US envoy Dr Richard Haass has described a controversial call to end prosecutions for Troubles related killings as ‘instructive’.
Dr Haass has responded to the claim from Northern Ireland Attorney General John Larkin that a line should be ‘drawn in the sand’.
The Larkin comments have drawn a hostile reaction on both sides of the Irish border according to Dr Haass after a series of meetings with political leaders from all sides of the community.
The American envoy is chairing all-party talks along with US foreign affairs expert Dr Meghan O’Sullivan.
They are working to reach agreement on parades, flags and the past have not ‘scaled down’ their level of ambition about what can be achieved according to a report in the Irish Times.

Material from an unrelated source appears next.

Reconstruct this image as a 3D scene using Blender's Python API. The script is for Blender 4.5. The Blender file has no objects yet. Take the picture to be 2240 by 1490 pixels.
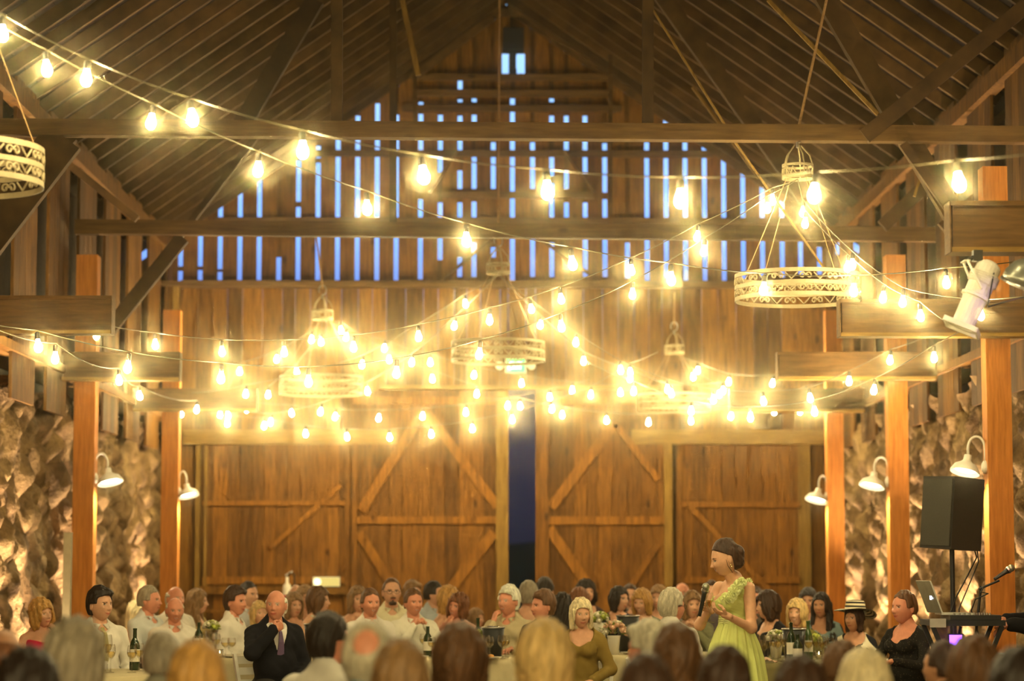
import bpy, math, random
import numpy as np
from mathutils import Vector, Matrix, Euler
R = math.radians
random.seed(11)
rng = np.random.RandomState(5)
sc = bpy.context.scene
col = sc.collection

# ------------------------------------------------------------------ camera
F_MM = 85.0
FPX = F_MM / 36.0 * 2240.0
TILT = math.atan((1239 - 745) / FPX)
YAW = math.atan((1120 - 1075) / FPX)
CAM = Vector((0, 0, 1.5))
cam_d = bpy.data.cameras.new('camera')
cam = bpy.data.objects.new('camera', cam_d)
col.objects.link(cam)
cam_d.lens = F_MM
cam_d.sensor_width = 36
cam.location = CAM
cam.rotation_euler = (R(90) + TILT, 0, -YAW)
cam_d.clip_end = 500
cam_d.dof.use_dof = True
cam_d.dof.focus_distance = 17.3
cam_d.dof.aperture_fstop = 1.7
cam_d.dof.aperture_blades = 0
sc.camera = cam
CROT = Euler((R(90) + TILT, 0, -YAW)).to_matrix()


def P(px, py, Y):
    """The point of the barn seen at pixel (px, py) at the distance Y down the barn."""
    d = CROT @ Vector(((px - 1120) / FPX, (745 - py) / FPX, -1.0))
    return CAM + d * (Y / d.y)


def S(Y):
    return FPX / Y


# ------------------------------------------------------------------ object helpers
def tag(o, label=None, cat=None, group=None, kind=None):
    if label: o['label'] = label
    if cat: o['category'] = cat
    if group: o['group'] = group
    if kind: o['kind'] = kind
    return o


def link(o, parent=None):
    col.objects.link(o)
    if parent is not None:
        o.parent = parent
    return o


def empty(name, loc, label=None, cat=None, group=None, rz=0.0, kind=None):
    o = bpy.data.objects.new(name, None)
    o.empty_display_size = 0.1
    o.location = loc
    o.rotation_euler = (0, 0, rz)
    col.objects.link(o)
    return tag(o, label, cat, group, kind)


class MB:
    """Collects shapes; build() links them as one mesh object."""
    def __init__(self):
        self.v, self.f, self.t, self.m = [], [], [], []

    def add(self, vs, fs, tone=1.0, mi=0):
        b = len(self.v)
        self.v.extend([tuple(p) for p in vs])
        self.t.extend([tone] * len(vs))
        self.f.extend([tuple(b + i for i in f) for f in fs])
        self.m.extend([mi] * len(fs))
        return self

    def box(self, lo, hi, tone=1.0, mi=0):
        x0, y0, z0 = lo
        x1, y1, z1 = hi
        vs = [(x0, y0, z0), (x1, y0, z0), (x1, y1, z0), (x0, y1, z0), (x0, y0, z1), (x1, y0, z1), (x1, y1, z1), (x0, y1, z1)]
        fs = [(0, 3, 2, 1), (4, 5, 6, 7), (0, 1, 5, 4), (1, 2, 6, 5), (2, 3, 7, 6), (3, 0, 4, 7)]
        return self.add(vs, fs, tone, mi)

    def bar(self, a, b, w, h, up=(0, 0, 1), tone=1.0, mi=0):
        a, b = Vector(a), Vector(b)
        d = (b - a).normalized()
        s = d.cross(Vector(up))
        if s.length < 1e-4:
            s = d.cross(Vector((1, 0, 0)))
        s.normalize()
        u = s.cross(d).normalized()
        vs = []
        for p in (a, b):
            for i, j in ((-1, -1), (1, -1), (1, 1), (-1, 1)):
                vs.append(p + s * (w / 2 * i) + u * (h / 2 * j))
        fs = [(0, 1, 2, 3), (7, 6, 5, 4), (0, 4, 5, 1), (1, 5, 6, 2), (2, 6, 7, 3), (3, 7, 4, 0)]
        return self.add(vs, fs, tone, mi)

    def tube(self, pts, r, n=8, tone=1.0, mi=0, caps=True):
        pts = [Vector(p) for p in pts]
        rr = r if isinstance(r, (list, tuple)) else [r] * len(pts)
        vs, fs = [], []
        prev = None
        for i, p in enumerate(pts):
            d = (pts[min(i + 1, len(pts) - 1)] - pts[max(i - 1, 0)]).normalized()
            if prev is None:
                s = d.cross(Vector((0, 0, 1)))
                if s.length < 1e-3:
                    s = d.cross(Vector((1, 0, 0)))
            else:
                s = prev - d * prev.dot(d)
            s.normalize()
            prev = s
            u = d.cross(s)
            for k in range(n):
                a = 2 * math.pi * k / n
                vs.append(p + (s * math.cos(a) + u * math.sin(a)) * rr[i])
        for i in range(len(pts) - 1):
            for k in range(n):
                k2 = (k + 1) % n
                fs.append((i * n + k, i * n + k2, (i + 1) * n + k2, (i + 1) * n + k))
        if caps:
            fs.append(tuple(range(n - 1, -1, -1)))
            fs.append(tuple((len(pts) - 1) * n + k for k in range(n)))
        return self.add(vs, fs, tone, mi)

    def lathe(self, prof, c=(0, 0, 0), n=24, axis=None, tone=1.0, mi=0):
        """prof: (radius, height) pairs; axis: a matrix for another direction."""
        vs, fs = [], []
        M = axis or Matrix.Identity(3)
        c = Vector(c)
        for r_, z_ in prof:
            for k in range(n):
                a = 2 * math.pi * k / n
                vs.append(c + M @ Vector((r_ * math.cos(a), r_ * math.sin(a), z_)))
        for i in range(len(prof) - 1):
            for k in range(n):
                k2 = (k + 1) % n
                fs.append((i * n + k, i * n + k2, (i + 1) * n + k2, (i + 1) * n + k))
        return self.add(vs, fs, tone, mi)

    def ball(self, c, r, n=10, tone=1.0, mi=0):
        rx, ry, rz = (r, r, r) if not isinstance(r, (tuple, list)) else r
        vs, fs = [], []
        m = max(5, n // 2 + 1)
        for i in range(m + 1):
            th = math.pi * i / m
            for k in range(n):
                a = 2 * math.pi * k / n
                vs.append((c[0] + rx * math.sin(th) * math.cos(a), c[1] + ry * math.sin(th) * math.sin(a), c[2] + rz * math.cos(th)))
        for i in range(m):
            for k in range(n):
                k2 = (k + 1) % n
                fs.append((i * n + k, (i + 1) * n + k, (i + 1) * n + k2, i * n + k2))
        return self.add(vs, fs, tone, mi)

    def build(self, name, mat, parent=None, origin=None, smooth=False):
        me = bpy.data.meshes.new(name)
        v = np.array(self.v, dtype=np.float64).reshape(-1, 3)
        if parent is not None and origin is None:
            off = parent_loc(parent)
        else:
            off = np.array(origin if origin is not None else (0, 0, 0), dtype=float)
        me.from_pydata((v - off).tolist(), [], self.f)
        a = me.attributes.new('tone', 'FLOAT', 'POINT')
        a.data.foreach_set('value', self.t)
        mats = mat if isinstance(mat, (list, tuple)) else [mat]
        for m in mats:
            me.materials.append(m)
        if len(mats) > 1:
            me.polygons.foreach_set('material_index', self.m)
        if smooth:
            me.polygons.foreach_set('use_smooth', [True] * len(me.polygons))
        me.update()
        o = bpy.data.objects.new(name, me)
        if parent is None and origin is not None:
            o.location = origin
        link(o, parent)
        return o


def parent_loc(p):
    l = np.zeros(3)
    while p is not None:
        l += np.array(p.location)
        p = p.parent
    return l


def struct(o):
    o['kind'] = 'structure'
    return o


# ------------------------------------------------------------------ materials
def mat_new(name):
    m = bpy.data.materials.new(name)
    m.use_nodes = True
    nt = m.node_tree
    nt.nodes.clear()
    out = nt.nodes.new('ShaderNodeOutputMaterial')
    return m, nt, out


def pbsdf(nt, out, color=(0.8, 0.8, 0.8), rough=0.6, metal=0.0, spec=0.4, **kw):
    b = nt.nodes.new('ShaderNodeBsdfPrincipled')
    b.inputs['Base Color'].default_value = (*color, 1)
    b.inputs['Roughness'].default_value = rough
    b.inputs['Metallic'].default_value = metal
    b.inputs['Specular IOR Level'].default_value = spec
    for k, v in kw.items():
        b.inputs[k.replace('_', ' ')].default_value = v
    nt.links.new(b.outputs[0], out.inputs[0])
    return b


def noise_col(nt, c0, c1, scale, vec_scale=(1, 1, 1), detail=4, lo=0.3, hi=0.7, coord='Object', rough=0.6):
    tc = nt.nodes.new('ShaderNodeTexCoord')
    mp = nt.nodes.new('ShaderNodeMapping')
    mp.inputs['Scale'].default_value = vec_scale
    nt.links.new(tc.outputs[coord], mp.inputs[0])
    n = nt.nodes.new('ShaderNodeTexNoise')
    n.inputs['Scale'].default_value = scale
    n.inputs['Detail'].default_value = detail
    n.inputs['Roughness'].default_value = rough
    nt.links.new(mp.outputs[0], n.inputs['Vector'])
    r = nt.nodes.new('ShaderNodeValToRGB')
    r.color_ramp.elements[0].position = lo
    r.color_ramp.elements[0].color = (*c0, 1)
    r.color_ramp.elements[1].position = hi
    r.color_ramp.elements[1].color = (*c1, 1)
    nt.links.new(n.outputs[0], r.inputs[0])
    return r, n, mp


_mc = {}


def plain(name, color, rough=0.6, metal=0.0, spec=0.4, var=0.12, scale=14, bump=0.0, **kw):
    if name in _mc: return _mc[name]
    m, nt, out = mat_new(name)
    b = pbsdf(nt, out, color, rough, metal, spec, **kw)
    c0 = tuple(c * (1 - var) for c in color)
    c1 = tuple(min(1, c * (1 + var)) for c in color)
    r, n, mp = noise_col(nt, c0, c1, scale)
    nt.links.new(r.outputs[0], b.inputs['Base Color'])
    if bump:
        bn = nt.nodes.new('ShaderNodeBump')
        bn.inputs['Strength'].default_value = bump
        bn.inputs['Distance'].default_value = 0.02
        nt.links.new(n.outputs[0], bn.inputs['Height'])
        nt.links.new(bn.outputs[0], b.inputs['Normal'])
    _mc[name] = m
    return m


def wood(name, dark, light, grain=(14, 14, 1.2), scale=2.2, rough=0.75, bump=0.35, knots=True):
    """Sawn timber: grain stretched along one axis, a tone for every board, knots."""
    if name in _mc: return _mc[name]
    m, nt, out = mat_new(name)
    b = pbsdf(nt, out, light, rough, 0, 0.25)
    r, n, mp = noise_col(nt, dark, light, scale, grain, 6, 0.32, 0.68)
    at = nt.nodes.new('ShaderNodeAttribute')
    at.attribute_name = 'tone'
    mul = nt.nodes.new('ShaderNodeVectorMath')
    mul.operation = 'SCALE'
    nt.links.new(r.outputs[0], mul.inputs[0])
    nt.links.new(at.outputs['Fac'], mul.inputs['Scale'])
    last = mul.outputs[0]
    if knots:
        v = nt.nodes.new('ShaderNodeTexVoronoi')
        v.inputs['Scale'].default_value = 1.0
        mp2 = nt.nodes.new('ShaderNodeMapping')
        mp2.inputs['Scale'].default_value = tuple(3.5 if g > 3 else 1.7 for g in grain)
        tc = nt.nodes.new('ShaderNodeTexCoord')
        nt.links.new(tc.outputs['Object'], mp2.inputs[0])
        nt.links.new(mp2.outputs[0], v.inputs['Vector'])
        rr = nt.nodes.new('ShaderNodeValToRGB')
        rr.color_ramp.elements[0].position = 0.06
        rr.color_ramp.elements[0].color = (0.35, 0.3, 0.28, 1)
        rr.color_ramp.elements[1].position = 0.13
        rr.color_ramp.elements[1].color = (1, 1, 1, 1)
        nt.links.new(v.outputs['Distance'], rr.inputs[0])
        m2 = nt.nodes.new('ShaderNodeVectorMath')
        m2.operation = 'MULTIPLY'
        nt.links.new(last, m2.inputs[0])
        nt.links.new(rr.outputs[0], m2.inputs[1])
        last = m2.outputs[0]
    nt.links.new(last, b.inputs['Base Color'])
    bn = nt.nodes.new('ShaderNodeBump')
    bn.inputs['Strength'].default_value = bump
    bn.inputs['Distance'].default_value = 0.01
    nt.links.new(n.outputs[0], bn.inputs['Height'])
    nt.links.new(bn.outputs[0], b.inputs['Normal'])
    _mc[name] = m
    return m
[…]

The paper says the US diplomats have met with AG Larkin after he proposed there should be no more prosecutions or inquiries into Troubles-relating killings up to 1998.
Dr Haass said: “I thought the scale and the intensity of the reaction was instructive. It is crystallising how important the issue of the past is.”
The US diplomat remarked that when he was President George W. Bush’s special envoy to Northern Ireland, he was involved in talks on matters such as decommissioning the issue of the past barely featured but now it was very much high on the agenda.
He added: “Intentionally or unintentionally what John Larkin said contributed to that crystallisation.”
Dr Haass and Dr O’Sullivan returned to the US on Saturday after a week of talks and are due back in Belfast on December 9th for two weeks intensive negotiations.
He added: “We leave here with a better understanding of where the parties stand and with a clear sense of the areas of agreement and the areas where agreement has not been found.”